新連載

【新連載】3回シリーズ(2)

子どもと言葉と英語教育(2)

福岡女学院大学 人文学部 現代文化学科(准教授)能勢 卓

  前回の4 月号では、主に子どもの言語獲得ということを中心にお話をいたしました。そこで今回は子どもと言葉の習得に関係して、外国語としての英語を学習・獲得するということを中心に少し考えてみようと思います。

 さて仮に40 代の父母と二人の子ども( 中学1 年生と幼稚園年長) のいる一家が、アメリカに行くことになった場合、現地で生活を始めて1 年ほどした時にその家族の中で誰が一番英語を自由に使いこなせるようになるかを考えると、恐らく幼稚園年長の末子が最も自然な英語で周囲の人々と会話をしていると予想されます。もちろん一年もアメリカに滞在すると中学生の子どもも日常的な会話は問題なく対応できると考えられますが、学校などでなされる説明や口頭での発表においては、発話内容の難易度が高くなっているためにある種の困難を抱いている可能性はかなり高いと考えられます。それに対し幼稚園年長の子どもの場合、1年もすれば周囲の子どもたちとコミュニケーションを図る上で何らの困難もなく、ネイティブ・スピーカー並みの自然な英語で周囲の子どもたちと遊びまわっていると予想されます。この幼稚園児の英語力の著しい伸長は、前号で紹介しましたレネバーグの言う臨界期の子どもたちの脳の可塑性の高さに起因する吸収力のお陰であるとも言えるでしょう。しかしここで一つ気をつけておきたいことは、言語の発達は全般的な知的発達に伴うものですから、認知的に準備のできていない子どもに難しい文法的な説明をしても効果は期待できないということです。それよりもむしろ、子どもたちは日常の言語使用の中で発音や言葉の使い方を自然と習得していくことが望ましいとも言えるでしょう。とは言え英語圏の国で生活していないのであれば、日常的に英語を使用する環境を得ることは難しく、必然的に限られた時間の中で英語に触れる機会を確保していくことになるかと考えられます。しかしその場合でも、子どもたちが第二外国語としての英語の学びを積み重ねていく上で対話や音声面のアプローチに重きを置くことは、それなりに効果を期待できるものと考えられます。

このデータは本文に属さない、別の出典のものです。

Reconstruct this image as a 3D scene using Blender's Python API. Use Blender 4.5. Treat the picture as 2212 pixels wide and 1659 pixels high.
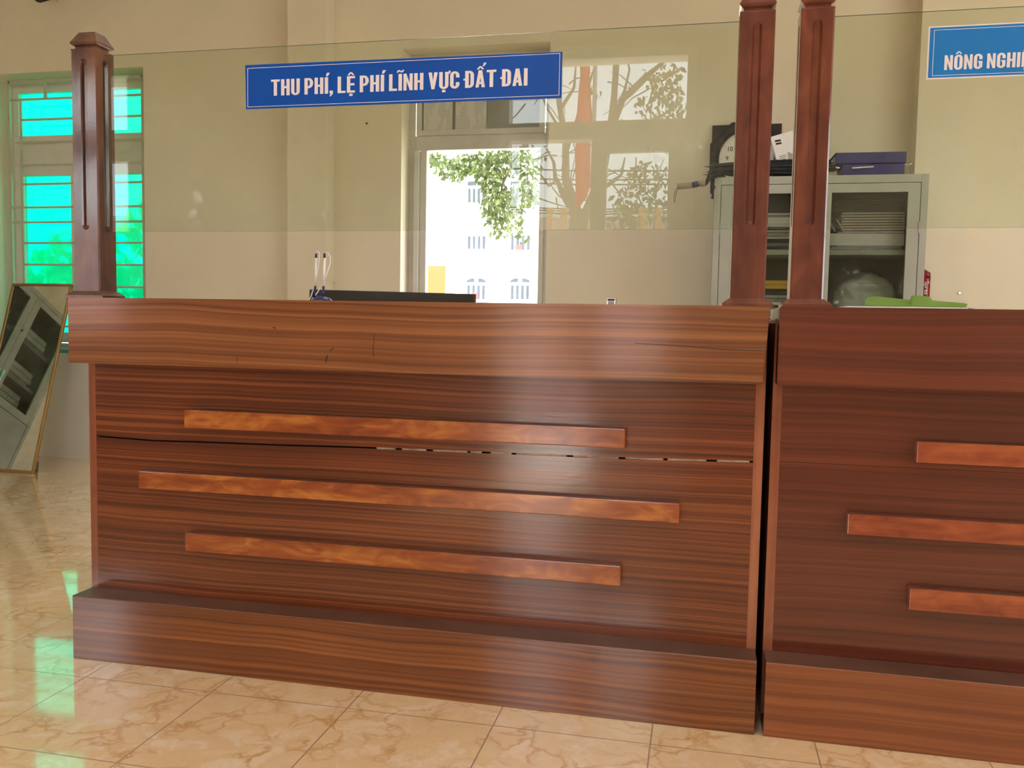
import bpy, bmesh, math, random
from mathutils import Vector, Matrix
for o in list(bpy.data.objects): bpy.data.objects.remove(o, do_unlink=True)
SC = bpy.context.scene
COL = SC.collection
rnd = random.Random(7)
# ------------------------------------------------------------------ camera
F_PX = 1880.03
CAM = Vector((1.8232, -2.2290, 1.0317))
YAW, PITCH, ROLL = 0.213274, 0.0694995, 0.0181718
FW = Vector((-math.sin(YAW)*math.cos(PITCH), math.cos(YAW)*math.cos(PITCH), -math.sin(PITCH)))
_r = FW.cross(Vector((0, 0, 1))).normalized(); _u = _r.cross(FW)
RT = math.cos(ROLL)*_r + math.sin(ROLL)*_u
UP = -math.sin(ROLL)*_r + math.cos(ROLL)*_u
cam_d = bpy.data.cameras.new('camera'); cam_d.sensor_width = 36; cam_d.lens = F_PX/2212*36
cam_d.clip_start = .02; cam_d.clip_end = 300
cam = bpy.data.objects.new('camera', cam_d); COL.objects.link(cam)
cam.matrix_world = Matrix(((RT.x, UP.x, -FW.x, CAM.x), (RT.y, UP.y, -FW.y, CAM.y), (RT.z, UP.z, -FW.z, CAM.z), (0, 0, 0, 1)))
SC.camera = cam
SC.view_settings.view_transform = 'Standard'; SC.view_settings.look = 'None'
SC.view_settings.exposure = -0.05; SC.view_settings.gamma = 1.0
SC.view_settings.use_curve_mapping = False
try:
    SC.cycles.max_bounces = 14; SC.cycles.diffuse_bounces = 6; SC.cycles.glossy_bounces = 6
    SC.cycles.transparent_max_bounces = 24; SC.cycles.transmission_bounces = 8
    SC.cycles.sample_clamp_indirect = 6; SC.cycles.use_denoising = True
    SC.cycles.caustics_refractive = True
except Exception: pass
# ------------------------------------------------------------------ sky and sun
SKY = 8.0
world = bpy.data.worlds.new('sky'); SC.world = world; world.use_nodes = True
nt = world.node_tree; nt.nodes.clear()
wo = nt.nodes.new('ShaderNodeOutputWorld'); wb = nt.nodes.new('ShaderNodeBackground')
tc = nt.nodes.new('ShaderNodeTexCoord'); sep = nt.nodes.new('ShaderNodeSeparateXYZ')
rp = nt.nodes.new('ShaderNodeValToRGB'); mx = nt.nodes.new('ShaderNodeMixRGB'); nz = nt.nodes.new('ShaderNodeTexNoise')
nz.inputs['Scale'].default_value = 3.0; nz.inputs['Detail'].default_value = 5
rp.color_ramp.elements[0].position = 0.0; rp.color_ramp.elements[0].color = (.86, .90, .97, 1)
rp.color_ramp.elements[1].position = .8; rp.color_ramp.elements[1].color = (.72, .82, 1, 1)
mx.inputs[2].default_value = (.93, .96, 1, 1)
nt.links.new(tc.outputs['Generated'], sep.inputs[0]); nt.links.new(sep.outputs['Z'], rp.inputs[0])
nt.links.new(tc.outputs['Generated'], nz.inputs['Vector']); nt.links.new(nz.outputs[0], mx.inputs[0])
nt.links.new(rp.outputs[0], mx.inputs[1]); nt.links.new(mx.outputs[0], wb.inputs[0])
wb.inputs[1].default_value = SKY; nt.links.new(wb.outputs[0], wo.inputs[0])
sd = bpy.data.lights.new('sun', 'SUN'); sd.energy = 22.0; sd.angle = math.radians(.6); sd.color = (1, .95, .86)
sun = bpy.data.objects.new('sun', sd); COL.objects.link(sun); sun.location = (0, -20, 20)
sun.rotation_euler = Vector((-.25, .72, -1.0)).to_track_quat('-Z', 'Y').to_euler()
def portal(name, loc, sx, sy, direction):
    d = bpy.data.lights.new(name, 'AREA'); d.shape = 'RECTANGLE'; d.size = sx; d.size_y = sy
    d.cycles.is_portal = True
    o = bpy.data.objects.new(name, d); COL.objects.link(o); o.location = loc
    o.rotation_euler = Vector(direction).to_track_quat('-Z', 'Z').to_euler(); return o
portal('door_daylight', (1.12, -3.42, 1.37), 1.3, 2.75, (0, 1, 0))
portal('front_window_daylight', (-2.68, -3.42, 1.85), 1.1, 2.0, (0, 1, 0))
portal('added_front_right_daylight', (5.5, -3.42, 1.75), 1.7, 1.9, (0, 1, 0))  # portal of the added front right window
portal('added_right_daylight', (6.72, -.6, 1.7), 3.4, 1.8, (-1, 0, 0))  # portal of the added right wall window
portal('back_window_daylight', (.36, 3.47, 1.9), .95, 2.0, (0, -1, 0))
FILL_LAMP_W = 15.5
def fill_lamp_light(x, y):
    k = .55 if x < 0 else (1 if x < 3 else 1.15)          # added lamps, set weaker at left to keep that side darker
    d = bpy.data.lights.new('added_fill_light', 'AREA'); d.shape = 'RECTANGLE'; d.size = 1.16; d.size_y = .26; d.energy = FILL_LAMP_W*k; d.color = (.86, 1, 1.16); d.spread = math.radians(125)
    o = bpy.data.objects.new('added_fill_light', d); COL.objects.link(o); o.location = (x, y, 3.53); return o
FILL_LAMPS = [(-1.9, -1.7), (1.3, -1.7), (4.4, -1.7), (-1.9, 1.5), (1.3, 1.5), (4.4, 1.5)]  # unseen ceiling lamps, added to brighten the interior
for a in FILL_LAMPS:
    fill_lamp_light(*a)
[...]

 それでは外国語としての英語を子どもたちが学ぶ上で重要とされてきた考えを二つ紹介しますと、一つはクラッシェンという学者のイン・プット仮説で、もう一つはスウェインのアウト・プット仮説です。このイン・プット仮説のポイントは、対象となる子どもが理解出来る内容の英語に沢山触れさせて、英語の音声や文構造に慣れ親しませることを通して、
対象となる英語表現を学習・獲得させていこうというものです。そしてアウト・プット仮説の方は、このイン・プット仮説を発展させたもので、理解可能な内容に触れるだけではなく、子どもたちにいかにしてその理解可能な内容を発語させていくかということをも含めた授業を設計していこうという考え方です。そこで次号では、これまでの先行研究を踏ま
えた上で、実際に幼稚園年長の子どもたちに実施した授業を例にとりながら子どものための英語教育における授業の組み立てについて考えてみたいと思います。